### What you will do
Set out every line bearing the string "from".
[start]
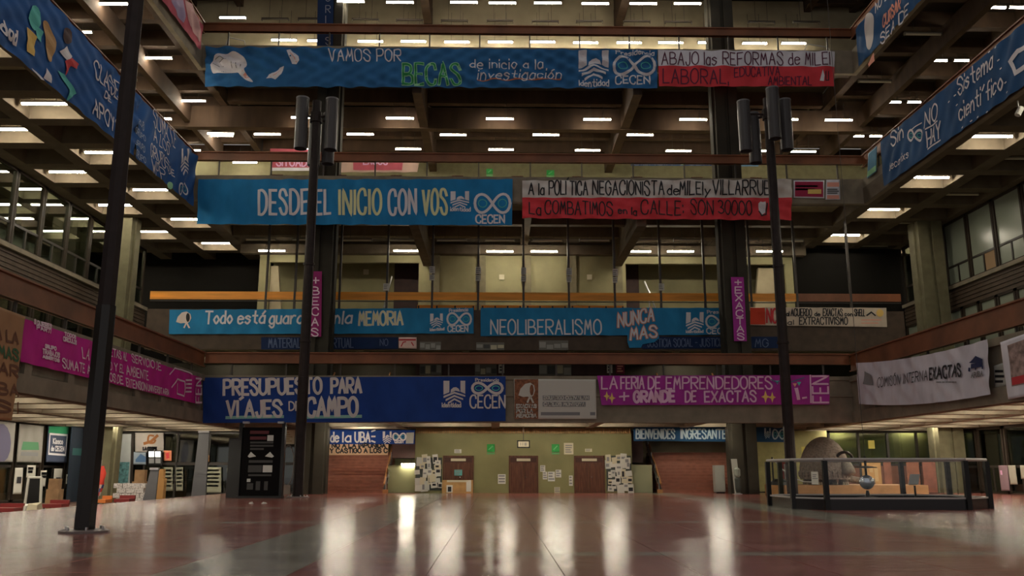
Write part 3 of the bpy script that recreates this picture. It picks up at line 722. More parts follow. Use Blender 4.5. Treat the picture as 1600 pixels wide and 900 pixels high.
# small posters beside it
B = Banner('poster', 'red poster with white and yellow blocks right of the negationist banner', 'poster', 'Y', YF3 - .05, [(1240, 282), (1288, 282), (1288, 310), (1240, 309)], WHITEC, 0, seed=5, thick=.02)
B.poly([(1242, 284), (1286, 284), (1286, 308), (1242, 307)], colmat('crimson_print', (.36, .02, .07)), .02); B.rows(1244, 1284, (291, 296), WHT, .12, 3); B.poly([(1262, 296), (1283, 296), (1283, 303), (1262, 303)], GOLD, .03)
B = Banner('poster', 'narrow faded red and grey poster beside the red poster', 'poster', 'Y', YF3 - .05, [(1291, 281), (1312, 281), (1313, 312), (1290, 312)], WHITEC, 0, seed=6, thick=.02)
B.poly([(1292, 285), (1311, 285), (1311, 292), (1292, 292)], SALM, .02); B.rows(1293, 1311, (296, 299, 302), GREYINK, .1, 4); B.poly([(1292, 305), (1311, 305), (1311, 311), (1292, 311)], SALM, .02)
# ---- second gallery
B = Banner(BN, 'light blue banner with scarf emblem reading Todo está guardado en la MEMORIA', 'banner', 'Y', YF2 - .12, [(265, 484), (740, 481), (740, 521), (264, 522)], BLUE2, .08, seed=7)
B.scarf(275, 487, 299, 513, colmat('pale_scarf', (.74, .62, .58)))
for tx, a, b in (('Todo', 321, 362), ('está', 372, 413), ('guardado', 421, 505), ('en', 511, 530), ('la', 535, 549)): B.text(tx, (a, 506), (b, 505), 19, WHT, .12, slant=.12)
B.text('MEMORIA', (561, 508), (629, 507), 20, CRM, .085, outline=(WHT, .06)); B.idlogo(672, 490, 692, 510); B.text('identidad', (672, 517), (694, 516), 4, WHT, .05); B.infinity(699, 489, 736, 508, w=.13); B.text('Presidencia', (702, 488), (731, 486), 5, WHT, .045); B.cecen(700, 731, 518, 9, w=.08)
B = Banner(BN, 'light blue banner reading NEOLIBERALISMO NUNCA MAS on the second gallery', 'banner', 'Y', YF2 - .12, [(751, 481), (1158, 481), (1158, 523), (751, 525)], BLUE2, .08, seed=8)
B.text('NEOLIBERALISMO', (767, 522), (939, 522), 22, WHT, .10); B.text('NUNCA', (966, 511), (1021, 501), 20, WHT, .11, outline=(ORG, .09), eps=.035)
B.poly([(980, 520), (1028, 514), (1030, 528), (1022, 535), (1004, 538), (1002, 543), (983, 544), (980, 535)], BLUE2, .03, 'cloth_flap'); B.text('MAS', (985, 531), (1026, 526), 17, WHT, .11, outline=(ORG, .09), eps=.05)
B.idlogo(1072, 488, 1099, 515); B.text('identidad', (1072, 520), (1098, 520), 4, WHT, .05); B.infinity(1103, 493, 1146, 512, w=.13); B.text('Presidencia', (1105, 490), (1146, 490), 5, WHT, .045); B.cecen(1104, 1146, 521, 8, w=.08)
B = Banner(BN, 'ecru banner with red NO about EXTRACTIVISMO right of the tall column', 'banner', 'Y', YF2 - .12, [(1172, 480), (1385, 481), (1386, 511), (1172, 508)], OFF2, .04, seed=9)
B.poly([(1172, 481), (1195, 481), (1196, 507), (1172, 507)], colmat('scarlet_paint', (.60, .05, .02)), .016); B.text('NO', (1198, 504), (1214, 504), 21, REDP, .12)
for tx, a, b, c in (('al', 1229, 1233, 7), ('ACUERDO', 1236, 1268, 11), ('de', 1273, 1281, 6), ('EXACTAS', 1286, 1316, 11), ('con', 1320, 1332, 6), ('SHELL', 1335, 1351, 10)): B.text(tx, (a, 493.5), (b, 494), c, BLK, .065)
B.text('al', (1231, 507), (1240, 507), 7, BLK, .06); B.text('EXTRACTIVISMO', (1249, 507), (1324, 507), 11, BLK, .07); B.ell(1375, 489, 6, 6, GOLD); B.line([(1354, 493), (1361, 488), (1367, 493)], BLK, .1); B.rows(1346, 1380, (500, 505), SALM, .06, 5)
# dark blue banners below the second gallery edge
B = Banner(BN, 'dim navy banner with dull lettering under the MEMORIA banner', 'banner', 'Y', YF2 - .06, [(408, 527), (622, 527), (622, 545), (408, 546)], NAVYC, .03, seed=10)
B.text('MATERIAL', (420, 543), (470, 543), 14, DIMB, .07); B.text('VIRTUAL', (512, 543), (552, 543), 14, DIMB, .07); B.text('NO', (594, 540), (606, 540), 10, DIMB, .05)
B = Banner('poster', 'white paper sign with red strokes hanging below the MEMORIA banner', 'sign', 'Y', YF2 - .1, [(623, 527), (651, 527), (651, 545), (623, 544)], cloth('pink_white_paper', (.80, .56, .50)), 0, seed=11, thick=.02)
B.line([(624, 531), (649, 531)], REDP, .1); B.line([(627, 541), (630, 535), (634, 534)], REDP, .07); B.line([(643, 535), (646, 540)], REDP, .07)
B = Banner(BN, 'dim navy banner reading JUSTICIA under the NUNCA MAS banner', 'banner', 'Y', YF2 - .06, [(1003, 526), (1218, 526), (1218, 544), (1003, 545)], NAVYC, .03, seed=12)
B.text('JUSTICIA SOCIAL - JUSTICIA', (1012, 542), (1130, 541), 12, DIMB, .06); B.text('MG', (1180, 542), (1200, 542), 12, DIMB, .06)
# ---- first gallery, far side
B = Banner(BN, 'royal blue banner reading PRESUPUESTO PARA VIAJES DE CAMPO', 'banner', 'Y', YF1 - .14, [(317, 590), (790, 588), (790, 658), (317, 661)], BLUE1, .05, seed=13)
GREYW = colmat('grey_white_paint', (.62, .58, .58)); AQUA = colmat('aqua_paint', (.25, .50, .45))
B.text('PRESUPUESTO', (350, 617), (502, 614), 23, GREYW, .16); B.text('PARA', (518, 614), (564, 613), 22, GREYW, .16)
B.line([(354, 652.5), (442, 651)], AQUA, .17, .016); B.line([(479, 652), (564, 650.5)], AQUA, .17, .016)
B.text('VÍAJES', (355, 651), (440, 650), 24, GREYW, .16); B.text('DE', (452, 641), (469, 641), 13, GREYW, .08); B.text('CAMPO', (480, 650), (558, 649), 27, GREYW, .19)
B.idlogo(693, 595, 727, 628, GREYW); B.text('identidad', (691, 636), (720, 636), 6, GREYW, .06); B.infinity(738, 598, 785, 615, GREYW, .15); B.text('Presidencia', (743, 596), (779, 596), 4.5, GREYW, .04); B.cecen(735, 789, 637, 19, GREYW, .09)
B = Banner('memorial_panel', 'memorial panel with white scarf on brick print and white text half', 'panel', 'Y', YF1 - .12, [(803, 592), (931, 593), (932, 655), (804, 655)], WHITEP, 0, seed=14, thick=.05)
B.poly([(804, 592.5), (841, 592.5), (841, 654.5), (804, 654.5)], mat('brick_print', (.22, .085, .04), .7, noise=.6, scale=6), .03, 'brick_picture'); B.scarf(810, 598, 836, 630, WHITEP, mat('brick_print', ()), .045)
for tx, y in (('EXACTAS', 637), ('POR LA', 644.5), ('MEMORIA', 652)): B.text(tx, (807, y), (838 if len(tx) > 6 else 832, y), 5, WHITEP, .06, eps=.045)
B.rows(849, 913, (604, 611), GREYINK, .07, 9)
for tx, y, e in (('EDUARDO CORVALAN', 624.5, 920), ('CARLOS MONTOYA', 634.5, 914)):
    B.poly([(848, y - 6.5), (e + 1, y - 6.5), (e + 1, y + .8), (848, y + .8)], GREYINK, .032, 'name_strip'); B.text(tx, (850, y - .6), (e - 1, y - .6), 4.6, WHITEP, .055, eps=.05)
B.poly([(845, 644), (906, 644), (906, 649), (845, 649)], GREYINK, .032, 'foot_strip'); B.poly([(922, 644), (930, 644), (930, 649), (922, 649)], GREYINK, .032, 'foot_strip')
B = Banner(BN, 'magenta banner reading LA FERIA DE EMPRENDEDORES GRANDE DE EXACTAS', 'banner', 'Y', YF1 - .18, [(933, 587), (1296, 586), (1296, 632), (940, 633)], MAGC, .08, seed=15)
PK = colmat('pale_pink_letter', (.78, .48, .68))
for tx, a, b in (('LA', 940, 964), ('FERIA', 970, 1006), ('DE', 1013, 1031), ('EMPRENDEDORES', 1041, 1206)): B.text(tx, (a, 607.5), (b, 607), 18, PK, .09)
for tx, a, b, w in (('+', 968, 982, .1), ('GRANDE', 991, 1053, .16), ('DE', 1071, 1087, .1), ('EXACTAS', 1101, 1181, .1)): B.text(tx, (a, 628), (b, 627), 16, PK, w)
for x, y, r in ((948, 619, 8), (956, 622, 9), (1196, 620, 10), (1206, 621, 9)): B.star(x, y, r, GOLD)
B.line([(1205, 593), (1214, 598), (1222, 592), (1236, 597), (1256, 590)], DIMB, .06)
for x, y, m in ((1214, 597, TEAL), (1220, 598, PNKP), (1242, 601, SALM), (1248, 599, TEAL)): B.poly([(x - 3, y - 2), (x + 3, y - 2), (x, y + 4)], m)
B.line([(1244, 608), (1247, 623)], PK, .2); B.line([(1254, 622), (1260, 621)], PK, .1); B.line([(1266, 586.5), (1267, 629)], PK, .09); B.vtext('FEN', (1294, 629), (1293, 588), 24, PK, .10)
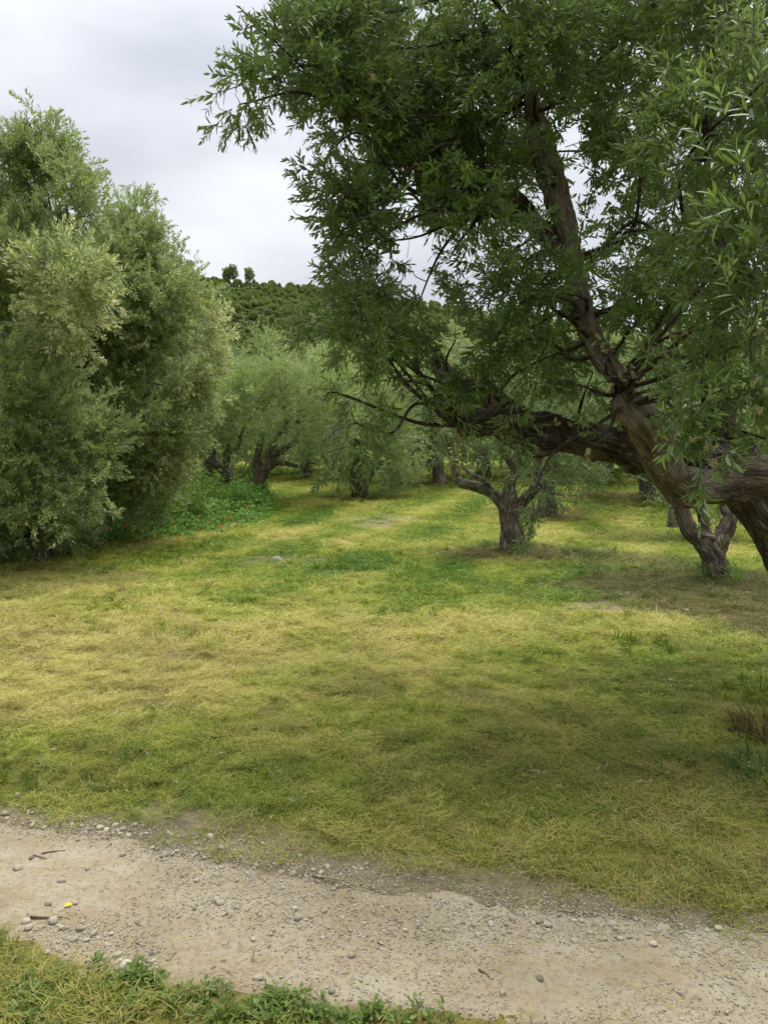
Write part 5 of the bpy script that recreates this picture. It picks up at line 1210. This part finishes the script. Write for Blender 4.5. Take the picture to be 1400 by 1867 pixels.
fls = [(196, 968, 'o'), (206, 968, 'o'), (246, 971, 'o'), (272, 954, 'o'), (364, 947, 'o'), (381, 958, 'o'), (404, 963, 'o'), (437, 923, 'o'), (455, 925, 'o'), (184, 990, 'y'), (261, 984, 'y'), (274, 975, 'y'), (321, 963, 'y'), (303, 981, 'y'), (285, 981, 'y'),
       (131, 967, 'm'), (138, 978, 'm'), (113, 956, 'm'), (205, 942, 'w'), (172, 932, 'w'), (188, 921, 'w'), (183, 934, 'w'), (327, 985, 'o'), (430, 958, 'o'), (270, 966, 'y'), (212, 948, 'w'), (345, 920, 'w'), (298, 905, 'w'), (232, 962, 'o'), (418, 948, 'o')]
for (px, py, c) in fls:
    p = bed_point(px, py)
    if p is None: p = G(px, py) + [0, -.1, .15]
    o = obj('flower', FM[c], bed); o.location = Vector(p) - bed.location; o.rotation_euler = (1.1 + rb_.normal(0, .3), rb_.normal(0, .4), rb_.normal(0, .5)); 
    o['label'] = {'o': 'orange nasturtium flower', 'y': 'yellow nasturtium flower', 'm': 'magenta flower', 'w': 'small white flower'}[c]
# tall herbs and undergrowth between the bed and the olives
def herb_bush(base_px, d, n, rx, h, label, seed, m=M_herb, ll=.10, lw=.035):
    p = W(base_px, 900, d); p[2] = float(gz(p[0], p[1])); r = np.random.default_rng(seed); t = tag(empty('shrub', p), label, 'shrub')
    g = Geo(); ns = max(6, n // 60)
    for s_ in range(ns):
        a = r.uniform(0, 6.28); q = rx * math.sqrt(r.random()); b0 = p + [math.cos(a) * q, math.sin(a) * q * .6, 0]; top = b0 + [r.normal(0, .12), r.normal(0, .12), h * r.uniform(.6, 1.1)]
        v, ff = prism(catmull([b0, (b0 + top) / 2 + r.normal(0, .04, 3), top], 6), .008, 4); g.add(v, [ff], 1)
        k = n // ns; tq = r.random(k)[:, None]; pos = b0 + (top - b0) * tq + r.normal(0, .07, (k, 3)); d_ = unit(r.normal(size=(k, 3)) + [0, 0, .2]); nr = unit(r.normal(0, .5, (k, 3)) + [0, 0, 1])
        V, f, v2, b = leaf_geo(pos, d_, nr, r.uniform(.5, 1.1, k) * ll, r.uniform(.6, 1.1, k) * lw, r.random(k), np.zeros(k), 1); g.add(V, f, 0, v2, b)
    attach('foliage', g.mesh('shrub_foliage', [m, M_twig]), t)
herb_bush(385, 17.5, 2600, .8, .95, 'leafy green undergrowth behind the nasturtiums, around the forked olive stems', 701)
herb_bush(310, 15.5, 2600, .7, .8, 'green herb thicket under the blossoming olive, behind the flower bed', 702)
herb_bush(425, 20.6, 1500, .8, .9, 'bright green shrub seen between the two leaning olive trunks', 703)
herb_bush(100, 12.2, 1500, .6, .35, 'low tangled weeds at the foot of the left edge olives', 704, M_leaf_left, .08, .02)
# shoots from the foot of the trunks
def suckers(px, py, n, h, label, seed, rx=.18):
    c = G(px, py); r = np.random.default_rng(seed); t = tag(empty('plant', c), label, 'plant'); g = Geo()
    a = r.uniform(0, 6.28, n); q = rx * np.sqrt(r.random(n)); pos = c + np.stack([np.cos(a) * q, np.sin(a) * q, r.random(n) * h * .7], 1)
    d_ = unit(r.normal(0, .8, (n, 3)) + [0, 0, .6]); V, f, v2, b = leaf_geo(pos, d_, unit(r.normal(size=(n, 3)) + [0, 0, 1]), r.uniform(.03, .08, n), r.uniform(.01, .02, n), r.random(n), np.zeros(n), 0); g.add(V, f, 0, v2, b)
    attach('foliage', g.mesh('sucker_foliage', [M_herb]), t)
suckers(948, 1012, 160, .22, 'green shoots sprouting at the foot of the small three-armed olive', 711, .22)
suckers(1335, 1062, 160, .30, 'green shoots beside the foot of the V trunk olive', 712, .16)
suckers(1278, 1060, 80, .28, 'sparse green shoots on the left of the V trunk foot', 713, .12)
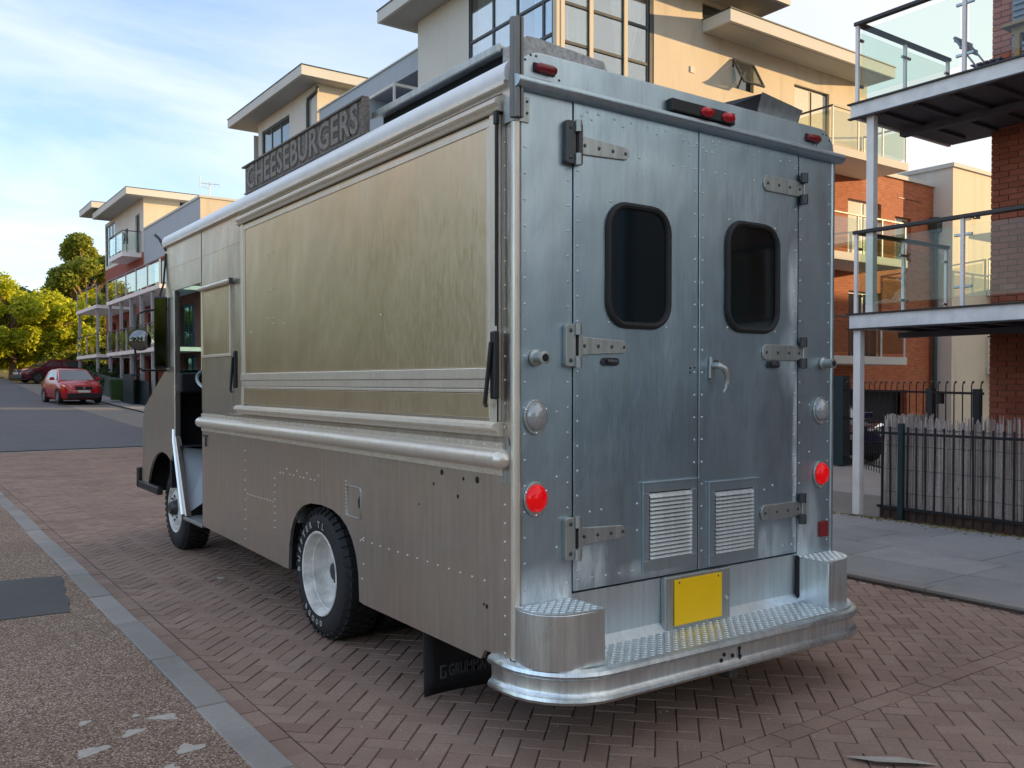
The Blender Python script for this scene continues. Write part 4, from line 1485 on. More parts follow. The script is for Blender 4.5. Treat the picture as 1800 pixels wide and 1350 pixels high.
[end]
### Task answer
# shoots from the foot of the trunks
The Blender Python script for this scene continues. Write part 4, from line 1485 on. More parts follow. The script is for Blender 4.5. Treat the picture as 1800 pixels wide and 1350 pixels high.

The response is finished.